• [Given records]:
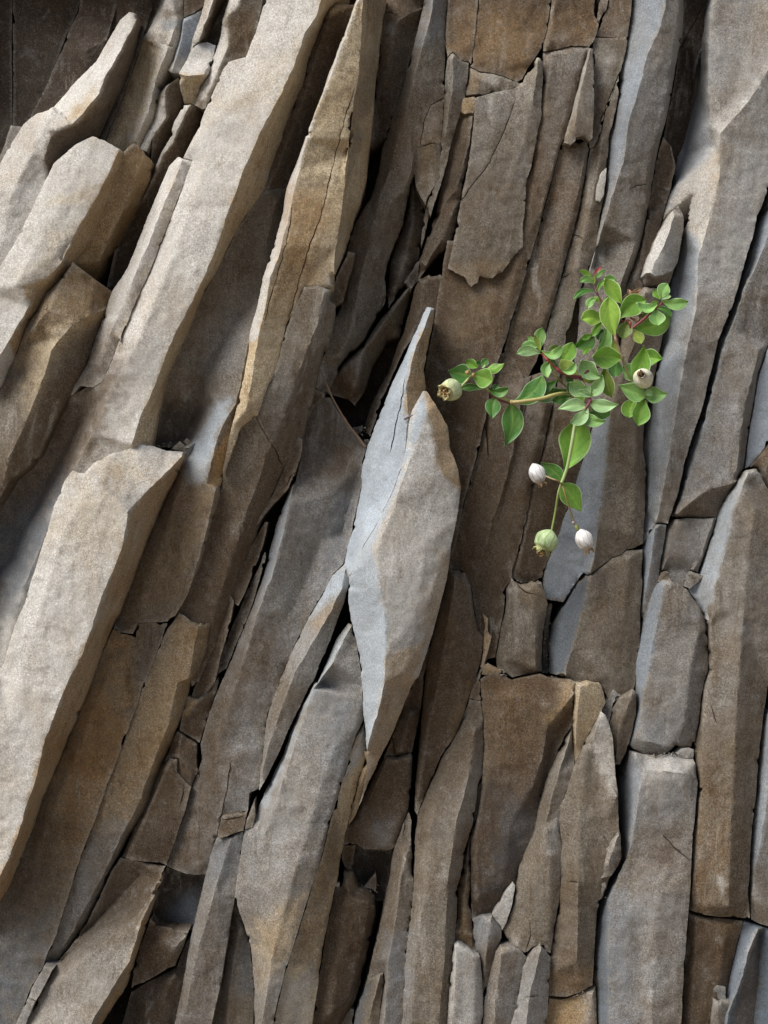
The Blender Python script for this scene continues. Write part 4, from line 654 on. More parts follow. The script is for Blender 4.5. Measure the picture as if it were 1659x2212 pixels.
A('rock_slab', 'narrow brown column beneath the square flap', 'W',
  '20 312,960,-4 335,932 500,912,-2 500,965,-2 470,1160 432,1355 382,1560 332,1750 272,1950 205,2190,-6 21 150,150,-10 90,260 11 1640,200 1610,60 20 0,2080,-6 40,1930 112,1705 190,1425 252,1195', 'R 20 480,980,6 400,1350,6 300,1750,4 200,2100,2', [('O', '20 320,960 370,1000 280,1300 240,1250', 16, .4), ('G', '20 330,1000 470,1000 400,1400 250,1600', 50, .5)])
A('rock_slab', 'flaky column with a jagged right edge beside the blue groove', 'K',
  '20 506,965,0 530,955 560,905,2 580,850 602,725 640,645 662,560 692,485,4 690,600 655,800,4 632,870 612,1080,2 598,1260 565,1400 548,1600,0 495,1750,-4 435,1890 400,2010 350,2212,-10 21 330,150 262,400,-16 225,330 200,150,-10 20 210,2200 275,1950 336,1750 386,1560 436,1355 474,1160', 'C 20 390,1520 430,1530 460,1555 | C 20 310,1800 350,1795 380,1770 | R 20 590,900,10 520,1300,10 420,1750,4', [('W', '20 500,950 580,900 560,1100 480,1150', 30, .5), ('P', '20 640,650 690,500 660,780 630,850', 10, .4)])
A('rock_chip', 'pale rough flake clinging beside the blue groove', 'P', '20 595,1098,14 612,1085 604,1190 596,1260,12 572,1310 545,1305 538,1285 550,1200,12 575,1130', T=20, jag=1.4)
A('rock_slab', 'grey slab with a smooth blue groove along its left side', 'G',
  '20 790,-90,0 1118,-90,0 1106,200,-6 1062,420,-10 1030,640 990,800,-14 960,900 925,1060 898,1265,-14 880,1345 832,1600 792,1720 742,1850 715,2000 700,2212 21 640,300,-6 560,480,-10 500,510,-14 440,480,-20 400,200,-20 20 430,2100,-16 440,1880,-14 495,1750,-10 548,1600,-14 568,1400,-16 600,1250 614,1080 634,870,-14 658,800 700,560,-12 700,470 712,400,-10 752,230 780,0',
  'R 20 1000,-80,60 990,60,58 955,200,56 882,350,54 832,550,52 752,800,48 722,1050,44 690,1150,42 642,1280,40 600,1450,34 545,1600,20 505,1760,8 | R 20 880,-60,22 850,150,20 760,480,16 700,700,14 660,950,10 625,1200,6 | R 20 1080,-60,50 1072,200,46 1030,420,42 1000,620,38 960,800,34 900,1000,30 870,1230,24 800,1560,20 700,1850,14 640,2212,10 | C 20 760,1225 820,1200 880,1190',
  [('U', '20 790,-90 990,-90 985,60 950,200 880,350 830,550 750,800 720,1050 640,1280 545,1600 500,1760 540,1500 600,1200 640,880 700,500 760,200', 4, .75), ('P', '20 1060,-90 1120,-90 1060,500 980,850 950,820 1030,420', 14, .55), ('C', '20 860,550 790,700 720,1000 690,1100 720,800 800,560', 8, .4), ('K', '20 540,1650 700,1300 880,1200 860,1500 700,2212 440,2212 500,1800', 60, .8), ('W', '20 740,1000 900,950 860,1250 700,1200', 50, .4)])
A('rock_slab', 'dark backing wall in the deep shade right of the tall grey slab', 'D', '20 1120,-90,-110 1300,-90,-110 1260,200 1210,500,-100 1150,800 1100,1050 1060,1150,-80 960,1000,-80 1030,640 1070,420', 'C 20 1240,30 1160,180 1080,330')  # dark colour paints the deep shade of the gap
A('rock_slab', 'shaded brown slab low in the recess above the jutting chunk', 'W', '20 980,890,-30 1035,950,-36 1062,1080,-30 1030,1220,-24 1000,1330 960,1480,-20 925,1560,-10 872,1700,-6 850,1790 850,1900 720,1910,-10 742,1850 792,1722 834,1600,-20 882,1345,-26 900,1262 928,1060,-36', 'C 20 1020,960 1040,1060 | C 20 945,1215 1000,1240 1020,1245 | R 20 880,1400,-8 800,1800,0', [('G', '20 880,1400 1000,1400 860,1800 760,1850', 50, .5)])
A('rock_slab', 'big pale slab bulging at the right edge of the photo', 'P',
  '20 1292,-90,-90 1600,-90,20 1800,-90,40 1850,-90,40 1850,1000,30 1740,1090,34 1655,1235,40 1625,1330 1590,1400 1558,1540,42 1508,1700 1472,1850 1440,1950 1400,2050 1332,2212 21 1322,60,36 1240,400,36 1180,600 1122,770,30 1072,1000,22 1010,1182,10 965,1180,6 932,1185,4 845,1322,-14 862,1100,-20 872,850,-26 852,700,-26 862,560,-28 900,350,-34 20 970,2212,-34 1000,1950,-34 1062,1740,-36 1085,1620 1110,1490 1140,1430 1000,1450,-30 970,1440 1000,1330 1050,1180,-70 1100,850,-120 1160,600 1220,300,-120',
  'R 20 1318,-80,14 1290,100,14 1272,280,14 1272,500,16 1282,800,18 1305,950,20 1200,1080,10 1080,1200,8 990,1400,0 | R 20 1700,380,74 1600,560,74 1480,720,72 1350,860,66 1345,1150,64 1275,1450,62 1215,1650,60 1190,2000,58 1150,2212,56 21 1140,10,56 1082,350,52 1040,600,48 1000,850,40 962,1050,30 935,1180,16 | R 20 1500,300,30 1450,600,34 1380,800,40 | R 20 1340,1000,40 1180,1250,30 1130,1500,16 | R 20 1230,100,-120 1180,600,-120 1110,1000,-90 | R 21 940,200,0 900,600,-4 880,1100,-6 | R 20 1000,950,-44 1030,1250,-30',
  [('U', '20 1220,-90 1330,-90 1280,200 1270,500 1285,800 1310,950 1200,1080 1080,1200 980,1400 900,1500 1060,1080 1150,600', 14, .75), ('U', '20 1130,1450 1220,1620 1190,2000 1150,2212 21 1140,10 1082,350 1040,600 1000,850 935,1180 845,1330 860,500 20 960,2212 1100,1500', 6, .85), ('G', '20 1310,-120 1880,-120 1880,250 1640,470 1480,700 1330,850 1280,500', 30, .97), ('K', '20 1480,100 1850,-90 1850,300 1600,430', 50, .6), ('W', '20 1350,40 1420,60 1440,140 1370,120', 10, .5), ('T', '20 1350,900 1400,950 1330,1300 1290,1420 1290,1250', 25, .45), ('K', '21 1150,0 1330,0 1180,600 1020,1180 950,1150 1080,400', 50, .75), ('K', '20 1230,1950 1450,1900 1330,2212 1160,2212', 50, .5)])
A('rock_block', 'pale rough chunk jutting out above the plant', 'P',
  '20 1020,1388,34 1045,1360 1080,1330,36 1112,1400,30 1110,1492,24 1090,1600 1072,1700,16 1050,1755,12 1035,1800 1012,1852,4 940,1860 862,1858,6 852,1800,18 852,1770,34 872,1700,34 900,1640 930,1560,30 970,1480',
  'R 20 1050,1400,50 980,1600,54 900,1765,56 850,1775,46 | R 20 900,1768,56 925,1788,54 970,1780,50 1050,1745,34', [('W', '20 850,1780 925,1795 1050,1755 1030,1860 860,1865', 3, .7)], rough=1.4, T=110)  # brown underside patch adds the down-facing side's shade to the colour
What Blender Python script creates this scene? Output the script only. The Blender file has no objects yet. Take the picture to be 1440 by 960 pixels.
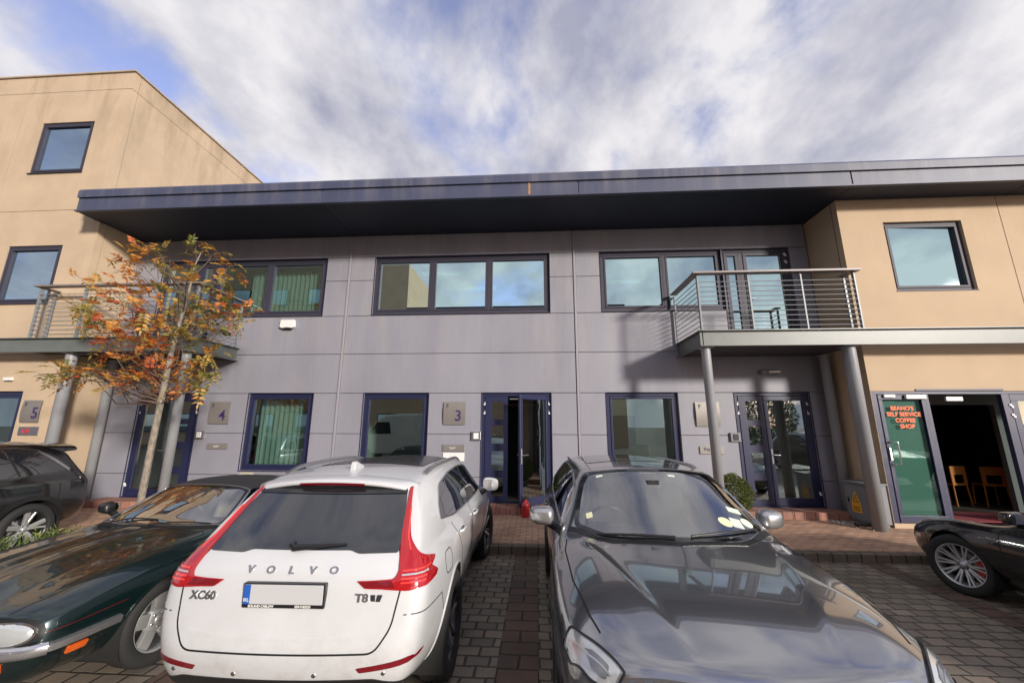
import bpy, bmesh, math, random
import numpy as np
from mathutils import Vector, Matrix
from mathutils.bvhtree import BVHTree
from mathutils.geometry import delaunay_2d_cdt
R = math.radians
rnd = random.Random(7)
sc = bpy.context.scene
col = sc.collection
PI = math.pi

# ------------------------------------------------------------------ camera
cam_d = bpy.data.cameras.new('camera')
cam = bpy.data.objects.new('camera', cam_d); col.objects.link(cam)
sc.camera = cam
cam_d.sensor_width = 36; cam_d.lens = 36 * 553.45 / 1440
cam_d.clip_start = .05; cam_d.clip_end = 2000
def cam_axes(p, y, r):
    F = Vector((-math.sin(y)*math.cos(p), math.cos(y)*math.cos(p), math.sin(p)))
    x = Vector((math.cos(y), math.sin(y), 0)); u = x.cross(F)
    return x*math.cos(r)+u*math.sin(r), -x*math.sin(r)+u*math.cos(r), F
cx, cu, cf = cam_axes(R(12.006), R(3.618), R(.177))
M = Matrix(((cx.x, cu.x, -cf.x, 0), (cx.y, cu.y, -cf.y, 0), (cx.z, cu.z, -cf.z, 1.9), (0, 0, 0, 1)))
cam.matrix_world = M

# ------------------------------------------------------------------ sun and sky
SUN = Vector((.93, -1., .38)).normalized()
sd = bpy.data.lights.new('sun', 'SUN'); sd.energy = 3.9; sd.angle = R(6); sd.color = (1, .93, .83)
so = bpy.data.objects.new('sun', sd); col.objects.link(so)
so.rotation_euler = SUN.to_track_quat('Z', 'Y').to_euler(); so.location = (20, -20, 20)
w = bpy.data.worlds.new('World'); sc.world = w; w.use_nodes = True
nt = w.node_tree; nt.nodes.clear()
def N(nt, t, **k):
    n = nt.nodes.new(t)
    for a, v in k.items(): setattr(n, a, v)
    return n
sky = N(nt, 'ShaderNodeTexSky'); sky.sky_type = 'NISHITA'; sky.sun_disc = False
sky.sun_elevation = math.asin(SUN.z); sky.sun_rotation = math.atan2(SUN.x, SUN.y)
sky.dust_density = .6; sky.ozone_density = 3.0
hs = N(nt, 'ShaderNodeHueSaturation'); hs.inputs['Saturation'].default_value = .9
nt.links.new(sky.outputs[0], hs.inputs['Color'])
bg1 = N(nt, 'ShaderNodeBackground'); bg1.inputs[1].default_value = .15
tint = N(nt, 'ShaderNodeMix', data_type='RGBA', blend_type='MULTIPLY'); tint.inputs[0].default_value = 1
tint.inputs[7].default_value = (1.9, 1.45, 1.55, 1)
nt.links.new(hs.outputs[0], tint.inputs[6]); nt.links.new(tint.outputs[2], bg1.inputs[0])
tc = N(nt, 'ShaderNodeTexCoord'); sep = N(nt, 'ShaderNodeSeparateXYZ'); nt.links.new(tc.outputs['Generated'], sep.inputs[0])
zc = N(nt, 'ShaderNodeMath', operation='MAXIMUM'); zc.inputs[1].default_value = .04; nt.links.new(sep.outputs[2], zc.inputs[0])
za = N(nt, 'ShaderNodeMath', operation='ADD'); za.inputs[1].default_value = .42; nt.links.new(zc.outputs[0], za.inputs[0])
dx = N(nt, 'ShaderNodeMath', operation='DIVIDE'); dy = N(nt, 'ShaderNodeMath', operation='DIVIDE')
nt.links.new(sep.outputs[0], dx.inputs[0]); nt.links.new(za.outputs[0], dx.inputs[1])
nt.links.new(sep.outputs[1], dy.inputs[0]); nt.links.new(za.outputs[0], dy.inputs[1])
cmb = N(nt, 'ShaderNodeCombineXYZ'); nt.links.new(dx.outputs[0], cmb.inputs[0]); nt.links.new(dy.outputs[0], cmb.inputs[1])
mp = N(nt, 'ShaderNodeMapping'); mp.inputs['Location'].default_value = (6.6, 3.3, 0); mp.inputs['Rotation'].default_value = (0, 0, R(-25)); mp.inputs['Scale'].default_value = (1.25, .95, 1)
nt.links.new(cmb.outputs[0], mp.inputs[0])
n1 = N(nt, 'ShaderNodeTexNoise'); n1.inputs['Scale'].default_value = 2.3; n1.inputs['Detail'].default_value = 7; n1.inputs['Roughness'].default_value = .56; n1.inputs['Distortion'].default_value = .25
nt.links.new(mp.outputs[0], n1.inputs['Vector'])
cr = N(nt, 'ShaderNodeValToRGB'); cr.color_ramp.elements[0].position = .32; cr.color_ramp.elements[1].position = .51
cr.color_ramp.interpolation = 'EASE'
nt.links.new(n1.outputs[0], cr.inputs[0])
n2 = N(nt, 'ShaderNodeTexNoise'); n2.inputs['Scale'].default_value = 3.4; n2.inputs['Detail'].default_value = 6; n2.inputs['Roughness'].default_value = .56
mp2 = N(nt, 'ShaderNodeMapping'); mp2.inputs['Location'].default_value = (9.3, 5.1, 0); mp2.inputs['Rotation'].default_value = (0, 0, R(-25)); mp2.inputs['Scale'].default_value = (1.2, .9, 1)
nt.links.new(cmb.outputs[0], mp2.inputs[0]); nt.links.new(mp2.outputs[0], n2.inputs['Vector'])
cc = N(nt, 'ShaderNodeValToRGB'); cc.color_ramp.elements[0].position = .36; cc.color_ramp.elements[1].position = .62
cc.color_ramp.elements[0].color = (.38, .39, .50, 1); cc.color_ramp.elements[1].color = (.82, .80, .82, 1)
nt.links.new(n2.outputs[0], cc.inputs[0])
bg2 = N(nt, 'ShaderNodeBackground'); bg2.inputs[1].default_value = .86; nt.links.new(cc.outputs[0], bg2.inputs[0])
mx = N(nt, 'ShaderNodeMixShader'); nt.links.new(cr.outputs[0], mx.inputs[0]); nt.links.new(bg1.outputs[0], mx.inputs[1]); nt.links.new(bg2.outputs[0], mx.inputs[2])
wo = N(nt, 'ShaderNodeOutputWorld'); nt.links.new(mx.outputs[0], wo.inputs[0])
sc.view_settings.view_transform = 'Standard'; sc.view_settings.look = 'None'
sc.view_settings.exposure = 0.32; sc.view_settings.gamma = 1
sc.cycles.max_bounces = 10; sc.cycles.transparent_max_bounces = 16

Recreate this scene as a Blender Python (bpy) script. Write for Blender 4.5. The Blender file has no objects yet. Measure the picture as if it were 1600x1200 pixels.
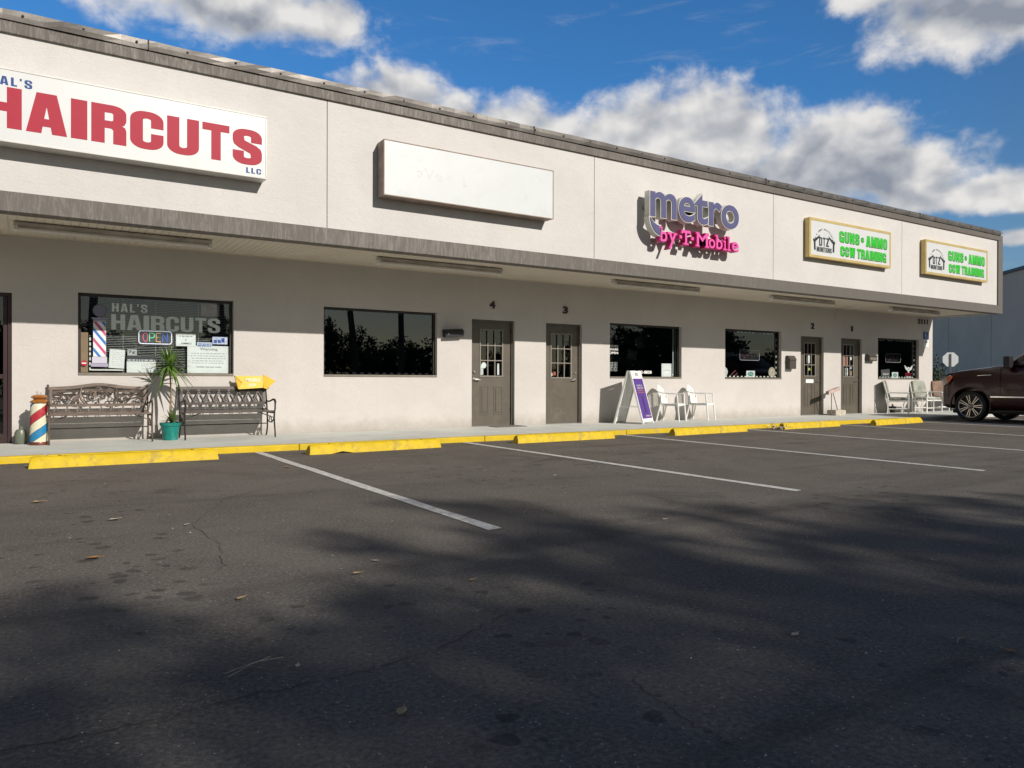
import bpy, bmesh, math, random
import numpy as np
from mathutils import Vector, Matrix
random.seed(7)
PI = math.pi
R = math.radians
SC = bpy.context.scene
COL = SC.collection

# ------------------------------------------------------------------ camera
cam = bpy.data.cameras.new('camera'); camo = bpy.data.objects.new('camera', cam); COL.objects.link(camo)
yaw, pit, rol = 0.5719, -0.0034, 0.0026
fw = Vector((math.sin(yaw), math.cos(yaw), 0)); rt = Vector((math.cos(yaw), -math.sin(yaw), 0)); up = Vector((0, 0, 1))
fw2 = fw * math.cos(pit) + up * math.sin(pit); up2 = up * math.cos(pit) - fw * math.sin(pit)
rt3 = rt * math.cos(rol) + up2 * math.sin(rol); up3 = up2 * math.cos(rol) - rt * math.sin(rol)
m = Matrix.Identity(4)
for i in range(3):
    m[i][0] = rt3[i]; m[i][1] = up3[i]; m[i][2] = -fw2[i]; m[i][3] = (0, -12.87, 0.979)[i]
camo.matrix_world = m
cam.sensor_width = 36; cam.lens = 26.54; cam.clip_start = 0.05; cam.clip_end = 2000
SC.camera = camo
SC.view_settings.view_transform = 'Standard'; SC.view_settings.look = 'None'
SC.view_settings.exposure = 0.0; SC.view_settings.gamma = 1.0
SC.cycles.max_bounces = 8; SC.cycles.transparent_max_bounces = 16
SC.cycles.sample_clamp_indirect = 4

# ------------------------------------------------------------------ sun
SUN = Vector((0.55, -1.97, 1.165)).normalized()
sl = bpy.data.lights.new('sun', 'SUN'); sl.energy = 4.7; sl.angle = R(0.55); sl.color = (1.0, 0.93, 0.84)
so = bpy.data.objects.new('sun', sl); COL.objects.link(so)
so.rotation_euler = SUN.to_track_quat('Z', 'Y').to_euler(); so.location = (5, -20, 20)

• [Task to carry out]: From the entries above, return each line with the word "picture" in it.

• [Response to this exercise]:
The Blender Python script for this scene continues. Write part 4, from line 654 on. More parts follow. The script is for Blender 4.5. Measure the picture as if it were 1659x2212 pixels.
What Blender Python script creates this scene? Output the script only. The Blender file has no objects yet. Take the picture to be 1440 by 960 pixels.
Recreate this scene as a Blender Python (bpy) script. Write for Blender 4.5. The Blender file has no objects yet. Measure the picture as if it were 1600x1200 pixels.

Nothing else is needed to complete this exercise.